The shape of England’s local government this morning is one that neither of the governing parties of the previous century would recognise.

Reform controls councils across a geography that would have seemed fantastical three years ago: the coalfields of Yorkshire and the North East; the post-industrial heartlands of the West Midlands; the prosperous Essex commuter belt; a London borough; the county halls of ancient Conservative shires. The party that did not exist at a local level in 2022 is now the second largest force in English local government.

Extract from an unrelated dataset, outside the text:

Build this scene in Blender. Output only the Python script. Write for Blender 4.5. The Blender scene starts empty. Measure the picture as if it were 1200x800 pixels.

Labour has lost control of towns it has governed since the age of Harold Wilson. The Conservatives have lost county councils they held through Thatcher and Major and every convulsion since. Both parties are being eliminated simultaneously, Labour in the post-industrial north and midlands, Conservatives in the shires, by the same insurgency operating through different electoral vintages in different places.

The political establishment consoled itself after 2025 with explanations about protest votes and mid-term difficulty and the challenges of governing. Those explanations have not survived 2026. The protest vote does not win fifty-eight of seventy-five seats in Sunderland. The mid-term difficult does not take Wakefield from a party that held it for half a century. Something more fundamental has changed, and the thirds system means that those councils still holding on by accumulated history will find out, in twelve months, what Wakefield found out on Thursday.

The tide is still rising. The next wave is already dated.

Gawain Towler

The Flood cometh

24 comments to The Flood has come

  • Paul Marks

    If this midterm voting pattern were repeated at a General Election (there may be a Labour Party recovery by then – but let us play along, assume there is no Labour Party recovery) it would produce a hung Parliament – with the Reform Party as the largest party in the House of Commons, but lacking a majority.

    Would all the other parties then “do an Austria” – do what the other political parties did to the Freedom Party in Austria, combine to keep it out of office?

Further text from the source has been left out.